Kinshasa trip enhanced awareness of investment opportunities – official
Monday, September 12, 2022
On September 7, the inaugural meeting between the EAC mission and the DR Congo team was officially opened to Kinshasa by DR Congo´s Vice Prime Minister and Minister of Foreign Affairs, Christophe Lutundula Apala Pen´Apala. Photo: Courtesy.

For the region’s business sector, the most important achievement of the September 6-9 trip to Kinshasa, capital of the newest member of the East African Community, was a deeper understanding of how the bloc and regional private sector work, and cross border investment opportunities existing on both sides, an official told Doing Business.

For four days, EAC Secretary General, Peter Mathuki, led a delegation of EAC organs and institutions and prominent regional business leaders, to the Congolese capital. In Kinshasa, the regional private sector led by the East African Business Council (EABC) held meetings with Congolese entrepreneurs to explore and develop trade and investment relations.

John Bosco Kalisa, Executive Director of the EABC, said: "The most important achievement was a deeper understanding of how EAC and EABC work, and the cross border investment opportunities that exist on both sides.

"Also important was an appreciation of the stages of integration and how the private sector has been deeply involved.
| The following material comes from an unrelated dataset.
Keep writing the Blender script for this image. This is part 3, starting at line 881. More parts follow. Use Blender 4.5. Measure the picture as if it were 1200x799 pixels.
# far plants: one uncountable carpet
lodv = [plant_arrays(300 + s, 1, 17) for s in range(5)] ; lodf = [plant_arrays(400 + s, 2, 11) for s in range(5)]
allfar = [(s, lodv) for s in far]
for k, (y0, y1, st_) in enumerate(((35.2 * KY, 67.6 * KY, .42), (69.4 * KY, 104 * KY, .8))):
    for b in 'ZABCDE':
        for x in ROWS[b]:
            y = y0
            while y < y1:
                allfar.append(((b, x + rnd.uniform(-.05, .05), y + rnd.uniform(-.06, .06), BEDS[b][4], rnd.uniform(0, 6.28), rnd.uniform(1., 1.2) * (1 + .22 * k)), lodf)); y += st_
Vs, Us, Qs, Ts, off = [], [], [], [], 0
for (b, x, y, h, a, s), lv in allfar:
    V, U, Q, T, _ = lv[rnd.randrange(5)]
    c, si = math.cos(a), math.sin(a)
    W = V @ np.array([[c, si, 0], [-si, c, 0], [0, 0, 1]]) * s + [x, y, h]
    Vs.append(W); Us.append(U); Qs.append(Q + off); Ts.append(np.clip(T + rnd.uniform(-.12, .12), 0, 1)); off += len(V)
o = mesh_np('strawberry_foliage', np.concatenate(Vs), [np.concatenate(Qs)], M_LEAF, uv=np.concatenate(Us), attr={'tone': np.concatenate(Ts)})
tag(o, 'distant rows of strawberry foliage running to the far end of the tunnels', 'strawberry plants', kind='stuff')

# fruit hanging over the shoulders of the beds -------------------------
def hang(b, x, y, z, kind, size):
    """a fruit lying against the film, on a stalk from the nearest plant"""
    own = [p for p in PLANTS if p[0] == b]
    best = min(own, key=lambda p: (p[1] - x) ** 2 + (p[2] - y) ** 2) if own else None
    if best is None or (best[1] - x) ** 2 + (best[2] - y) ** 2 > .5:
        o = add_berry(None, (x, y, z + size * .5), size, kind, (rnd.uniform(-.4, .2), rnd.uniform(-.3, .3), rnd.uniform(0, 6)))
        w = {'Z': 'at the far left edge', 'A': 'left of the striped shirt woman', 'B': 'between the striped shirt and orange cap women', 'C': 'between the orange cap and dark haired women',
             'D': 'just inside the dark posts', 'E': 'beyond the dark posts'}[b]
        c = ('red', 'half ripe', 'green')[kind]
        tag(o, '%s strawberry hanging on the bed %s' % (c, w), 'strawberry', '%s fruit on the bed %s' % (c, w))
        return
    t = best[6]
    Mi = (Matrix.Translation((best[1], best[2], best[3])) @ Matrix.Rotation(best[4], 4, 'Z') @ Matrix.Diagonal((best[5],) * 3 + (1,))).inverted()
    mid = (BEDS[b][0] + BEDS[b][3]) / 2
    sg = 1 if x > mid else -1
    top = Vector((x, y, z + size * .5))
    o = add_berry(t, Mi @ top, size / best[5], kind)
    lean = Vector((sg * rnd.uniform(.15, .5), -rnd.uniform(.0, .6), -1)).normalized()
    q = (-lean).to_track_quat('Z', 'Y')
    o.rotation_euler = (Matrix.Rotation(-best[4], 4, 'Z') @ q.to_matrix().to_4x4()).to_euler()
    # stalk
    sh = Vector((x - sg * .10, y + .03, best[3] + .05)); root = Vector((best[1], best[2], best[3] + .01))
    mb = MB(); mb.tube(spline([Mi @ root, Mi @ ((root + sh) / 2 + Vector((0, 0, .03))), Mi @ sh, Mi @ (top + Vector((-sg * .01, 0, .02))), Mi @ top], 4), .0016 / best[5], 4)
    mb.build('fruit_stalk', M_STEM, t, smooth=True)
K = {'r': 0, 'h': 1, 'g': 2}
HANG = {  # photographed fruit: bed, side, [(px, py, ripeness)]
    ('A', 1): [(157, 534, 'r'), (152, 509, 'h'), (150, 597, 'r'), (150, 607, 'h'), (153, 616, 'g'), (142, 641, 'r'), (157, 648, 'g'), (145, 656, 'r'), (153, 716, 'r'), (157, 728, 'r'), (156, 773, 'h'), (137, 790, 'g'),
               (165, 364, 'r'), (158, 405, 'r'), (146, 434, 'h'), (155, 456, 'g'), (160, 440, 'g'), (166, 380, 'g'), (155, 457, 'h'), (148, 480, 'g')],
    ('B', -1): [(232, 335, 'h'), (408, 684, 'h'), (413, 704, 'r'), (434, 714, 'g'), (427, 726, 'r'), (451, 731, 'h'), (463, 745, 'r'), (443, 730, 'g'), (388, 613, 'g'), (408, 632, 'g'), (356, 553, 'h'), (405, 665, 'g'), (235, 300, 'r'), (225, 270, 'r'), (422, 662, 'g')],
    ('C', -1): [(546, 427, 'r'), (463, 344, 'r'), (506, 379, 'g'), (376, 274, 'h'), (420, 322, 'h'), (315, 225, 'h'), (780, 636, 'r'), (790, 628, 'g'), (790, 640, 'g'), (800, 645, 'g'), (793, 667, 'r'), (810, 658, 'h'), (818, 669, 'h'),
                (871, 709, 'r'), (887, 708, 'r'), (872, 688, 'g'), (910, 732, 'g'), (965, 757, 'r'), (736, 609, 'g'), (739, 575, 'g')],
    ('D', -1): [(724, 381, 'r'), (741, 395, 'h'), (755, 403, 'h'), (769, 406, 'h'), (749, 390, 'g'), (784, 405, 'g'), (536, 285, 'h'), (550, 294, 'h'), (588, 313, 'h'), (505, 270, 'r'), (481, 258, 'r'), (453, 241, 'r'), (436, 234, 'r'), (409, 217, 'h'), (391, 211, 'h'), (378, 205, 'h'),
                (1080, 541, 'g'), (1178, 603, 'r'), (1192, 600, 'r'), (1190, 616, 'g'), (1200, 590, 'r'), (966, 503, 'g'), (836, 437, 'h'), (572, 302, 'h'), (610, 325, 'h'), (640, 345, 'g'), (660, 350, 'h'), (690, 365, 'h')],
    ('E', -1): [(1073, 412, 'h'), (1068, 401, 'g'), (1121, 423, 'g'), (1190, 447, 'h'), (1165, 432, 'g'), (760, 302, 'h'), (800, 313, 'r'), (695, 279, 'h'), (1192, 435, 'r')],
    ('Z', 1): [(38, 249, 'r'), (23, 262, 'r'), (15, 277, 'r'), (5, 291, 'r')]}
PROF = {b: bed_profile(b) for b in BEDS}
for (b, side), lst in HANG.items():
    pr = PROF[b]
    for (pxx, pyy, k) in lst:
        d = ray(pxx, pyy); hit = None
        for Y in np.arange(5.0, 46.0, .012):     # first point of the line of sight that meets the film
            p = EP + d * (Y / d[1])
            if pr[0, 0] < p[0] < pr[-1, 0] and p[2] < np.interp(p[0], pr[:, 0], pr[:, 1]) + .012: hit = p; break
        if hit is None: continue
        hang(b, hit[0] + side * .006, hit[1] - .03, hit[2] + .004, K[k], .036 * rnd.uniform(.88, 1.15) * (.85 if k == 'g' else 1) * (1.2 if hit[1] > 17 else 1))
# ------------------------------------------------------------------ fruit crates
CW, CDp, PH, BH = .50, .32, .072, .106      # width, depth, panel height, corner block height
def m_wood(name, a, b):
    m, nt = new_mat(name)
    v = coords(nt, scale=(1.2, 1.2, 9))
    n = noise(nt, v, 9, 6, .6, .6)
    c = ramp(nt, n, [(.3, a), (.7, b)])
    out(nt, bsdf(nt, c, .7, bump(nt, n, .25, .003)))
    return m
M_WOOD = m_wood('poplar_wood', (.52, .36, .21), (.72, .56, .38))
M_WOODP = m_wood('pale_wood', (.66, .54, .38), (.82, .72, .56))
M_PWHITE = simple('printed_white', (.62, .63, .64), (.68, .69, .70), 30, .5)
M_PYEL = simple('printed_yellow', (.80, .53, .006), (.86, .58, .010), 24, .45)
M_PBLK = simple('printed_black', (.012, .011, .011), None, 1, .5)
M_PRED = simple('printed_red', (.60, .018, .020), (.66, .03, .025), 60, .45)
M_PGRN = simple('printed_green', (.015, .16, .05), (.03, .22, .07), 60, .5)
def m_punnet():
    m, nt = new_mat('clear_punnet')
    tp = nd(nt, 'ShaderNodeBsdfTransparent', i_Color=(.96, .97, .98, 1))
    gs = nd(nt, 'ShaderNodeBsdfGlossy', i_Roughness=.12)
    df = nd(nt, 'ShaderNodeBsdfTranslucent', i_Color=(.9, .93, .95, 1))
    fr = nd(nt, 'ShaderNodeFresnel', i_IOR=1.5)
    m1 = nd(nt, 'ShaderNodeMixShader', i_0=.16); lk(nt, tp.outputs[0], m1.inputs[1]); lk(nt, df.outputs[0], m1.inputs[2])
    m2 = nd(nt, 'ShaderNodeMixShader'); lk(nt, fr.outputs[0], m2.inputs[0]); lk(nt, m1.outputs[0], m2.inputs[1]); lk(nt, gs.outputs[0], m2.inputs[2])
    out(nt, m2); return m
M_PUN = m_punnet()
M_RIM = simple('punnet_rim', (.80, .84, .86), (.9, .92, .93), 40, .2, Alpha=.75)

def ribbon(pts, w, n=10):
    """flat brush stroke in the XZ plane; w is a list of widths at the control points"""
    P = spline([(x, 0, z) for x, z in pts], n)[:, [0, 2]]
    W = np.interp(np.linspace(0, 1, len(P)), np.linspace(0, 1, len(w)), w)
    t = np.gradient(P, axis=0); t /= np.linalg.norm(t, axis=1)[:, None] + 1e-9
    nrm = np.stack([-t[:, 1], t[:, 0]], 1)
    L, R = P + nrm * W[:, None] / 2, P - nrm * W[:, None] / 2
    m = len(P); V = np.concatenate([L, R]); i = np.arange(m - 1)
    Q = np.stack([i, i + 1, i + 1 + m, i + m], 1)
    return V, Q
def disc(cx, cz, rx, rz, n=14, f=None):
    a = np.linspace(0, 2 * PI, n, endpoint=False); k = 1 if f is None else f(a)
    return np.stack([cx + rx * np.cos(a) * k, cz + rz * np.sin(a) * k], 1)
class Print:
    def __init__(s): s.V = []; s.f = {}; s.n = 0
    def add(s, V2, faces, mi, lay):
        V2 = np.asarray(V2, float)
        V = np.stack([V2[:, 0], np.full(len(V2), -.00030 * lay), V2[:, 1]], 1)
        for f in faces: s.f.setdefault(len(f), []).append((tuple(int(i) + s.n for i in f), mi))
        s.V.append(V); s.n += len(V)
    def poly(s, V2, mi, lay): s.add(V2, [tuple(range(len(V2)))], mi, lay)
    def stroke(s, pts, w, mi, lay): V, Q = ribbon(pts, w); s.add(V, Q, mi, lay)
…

Issues of infrastructure, which enables and facilitates trade, as well as access to development finance, were adequately discussed.”

Kalisa reiterated that DR Congo presents enormous opportunities for doing business and investment in various sectors such as mining, agriculture, light manufacturing and services oriented sectors.

"The EABC engagement is to look at how to engage our counterparts through the Fédération des Entreprises du Congo (FEC) in order to address some of the binding constraints such as NTBs, unharmonised legal and regulatory frameworks, as well as enhance business to business linkages.”

As noted, DR Congo has the highest rate of import and export transactional costs, mainly manifested in terms of non-tariff barriers (NTBs).

Private sector discussions in Kinshasa, among others, focused on cross border investment and the sharing of vital trade and investment opportunities.

The trip to Kinshasa follows another trip, in May, by regional business executives who traveled to eastern DR Congo to engage their Congolese counterparts with a view to exploit business and investment opportunities in the vast country.

DR Congo President Félix Tshisekedi, on April 8, signed the Treaty of accession by his country to the EAC.

Insecurity

Despite the fact that insecurity, especially in the country’s east, continues to cause innumerable problems, the DR Congo is expected to bolster the bloc’s economic potential through various ways including opening the corridor from the Indian Ocean to the Atlantic Ocean and expanding the economic potential of the region.

The security situation in eastern DR Congo continues to be of great concern, Amb Macharia Kamau, the special envoy of the Kenyan President to the Nairobi Peace Process, pointed out.

During the Kinshasa meetings, the Congolese government finally endorsed an agreement allowing an EAC military force to deploy in his country’s east to battle negative armed forces.

Amb. Kamau said the threat posed by armed groups "requires closer cooperation and collaboration with our regional and international partners to counter and eradicate.”

He noted that concerted support to the EAC-led Nairobi process will accelerate actions aimed at reaching the set goals of both the political and military tracks of the process and at the earliest opportunity.